The polished and popular Obama — her national approval rating is above 65 percent — has become her husband's best campaign surrogate, humanizing him, as Ann Romney did for her husband last week, with stories of their daughters, and their broke early dating and marriage years.

"We were so young, so in love, so in debt," she said, adding that their combined monthly student loan bill was higher than their mortgage.

Though she didn't directly address her husband's opponent, or the bitter battle Romney and her husband are waging, Obama took direct aim at what some Democrats claim were lies embedded in messages that emanated from the Republican National Convention last week.

Growing up, she said, she and "Barack" learned from their families dignity, decency and that "the truth matters." It was one of her biggest applause lines.

The connection with the middle and striving classes, the struggles raising children with a semblance of normalcy, of being young and in love — and still in love. And of considering her most important title "mom in chief."

"For Barack, success isn't about how much money you make, it's about the difference you make in people's lives," she said.

That was all part of Obama's imperative Tuesday. She appeared twice to tear up, talking about family and of going forward.

But it was her get-out-the-vote rally cry, a plea for four more years because, as "Barack" says, "we've got so much more to do," that will perhaps have more long-term resonance. That and a character reference from someone who says she had some misgivings four years ago about what the presidency would do to her husband, her children, a life she had built and loved.
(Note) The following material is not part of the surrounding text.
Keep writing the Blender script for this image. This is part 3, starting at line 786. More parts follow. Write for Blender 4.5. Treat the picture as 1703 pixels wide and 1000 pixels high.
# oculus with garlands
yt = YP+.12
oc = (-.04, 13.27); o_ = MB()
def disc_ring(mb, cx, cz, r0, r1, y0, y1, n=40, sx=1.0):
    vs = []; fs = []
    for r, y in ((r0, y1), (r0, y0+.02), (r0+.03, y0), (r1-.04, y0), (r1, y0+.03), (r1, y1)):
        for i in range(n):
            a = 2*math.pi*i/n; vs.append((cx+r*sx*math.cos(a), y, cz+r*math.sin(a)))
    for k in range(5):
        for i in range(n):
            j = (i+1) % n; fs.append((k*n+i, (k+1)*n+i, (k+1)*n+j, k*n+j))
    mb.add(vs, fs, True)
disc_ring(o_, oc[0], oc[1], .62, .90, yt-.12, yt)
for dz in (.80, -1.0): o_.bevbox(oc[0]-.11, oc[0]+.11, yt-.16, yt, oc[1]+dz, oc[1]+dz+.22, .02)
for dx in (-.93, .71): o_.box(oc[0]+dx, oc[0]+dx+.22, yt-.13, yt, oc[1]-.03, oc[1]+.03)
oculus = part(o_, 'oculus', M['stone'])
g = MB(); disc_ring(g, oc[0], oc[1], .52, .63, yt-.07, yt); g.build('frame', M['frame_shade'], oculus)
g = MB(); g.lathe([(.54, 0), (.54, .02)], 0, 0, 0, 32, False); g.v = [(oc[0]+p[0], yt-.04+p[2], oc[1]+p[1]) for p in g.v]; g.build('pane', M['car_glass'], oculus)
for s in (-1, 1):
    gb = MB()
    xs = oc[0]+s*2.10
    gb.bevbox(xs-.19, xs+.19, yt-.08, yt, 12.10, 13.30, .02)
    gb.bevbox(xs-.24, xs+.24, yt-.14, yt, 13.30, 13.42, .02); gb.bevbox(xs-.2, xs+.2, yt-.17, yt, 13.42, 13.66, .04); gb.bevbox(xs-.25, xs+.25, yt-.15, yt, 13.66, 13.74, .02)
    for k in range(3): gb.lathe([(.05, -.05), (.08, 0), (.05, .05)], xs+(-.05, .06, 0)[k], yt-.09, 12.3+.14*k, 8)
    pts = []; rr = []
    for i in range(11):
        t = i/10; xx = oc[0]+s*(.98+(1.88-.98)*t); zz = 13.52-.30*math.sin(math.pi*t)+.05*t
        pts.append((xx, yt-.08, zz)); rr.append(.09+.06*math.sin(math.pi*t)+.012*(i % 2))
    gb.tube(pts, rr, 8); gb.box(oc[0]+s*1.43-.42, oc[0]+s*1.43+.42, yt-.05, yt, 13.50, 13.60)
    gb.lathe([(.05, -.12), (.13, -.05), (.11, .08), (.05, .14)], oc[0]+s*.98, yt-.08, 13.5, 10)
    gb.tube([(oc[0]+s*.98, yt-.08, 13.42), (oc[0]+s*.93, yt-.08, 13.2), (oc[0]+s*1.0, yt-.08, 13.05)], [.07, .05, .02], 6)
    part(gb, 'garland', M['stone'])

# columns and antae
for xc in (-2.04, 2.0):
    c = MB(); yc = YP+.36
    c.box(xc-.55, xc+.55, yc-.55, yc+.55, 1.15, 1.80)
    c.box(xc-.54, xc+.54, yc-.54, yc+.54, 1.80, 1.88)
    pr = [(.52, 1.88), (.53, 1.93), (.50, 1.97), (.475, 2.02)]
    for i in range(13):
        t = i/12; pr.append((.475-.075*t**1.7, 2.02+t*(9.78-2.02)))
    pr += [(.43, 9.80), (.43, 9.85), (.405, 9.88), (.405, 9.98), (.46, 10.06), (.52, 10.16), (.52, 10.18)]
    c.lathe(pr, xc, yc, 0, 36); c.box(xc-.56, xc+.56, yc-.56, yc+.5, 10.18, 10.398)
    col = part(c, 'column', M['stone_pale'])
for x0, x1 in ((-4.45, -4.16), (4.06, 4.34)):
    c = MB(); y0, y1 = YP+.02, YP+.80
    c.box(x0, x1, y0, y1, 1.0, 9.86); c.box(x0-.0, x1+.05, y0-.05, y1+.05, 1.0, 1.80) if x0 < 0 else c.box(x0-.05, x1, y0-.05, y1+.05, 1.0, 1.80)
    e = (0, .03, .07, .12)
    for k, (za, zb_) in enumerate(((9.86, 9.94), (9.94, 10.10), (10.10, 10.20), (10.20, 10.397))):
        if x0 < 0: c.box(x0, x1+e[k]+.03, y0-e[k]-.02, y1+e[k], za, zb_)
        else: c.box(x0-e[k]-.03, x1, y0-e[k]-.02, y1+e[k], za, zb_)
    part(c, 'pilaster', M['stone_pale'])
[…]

"Being president," she said, "doesn't change who you are, it reveals who you are," a sentiment that struck some in attendance.

"When she said the presidency doesn't change a man, it reveals him — that was a very powerful message," said Dan Lankilde, state Democratic chairman of American Samoa.

It was the same message that resonated with Pat Jones, a Pennsylvania delegate. "I believe that — the president hasn't changed. She emphasized the vision. I believe in that vision."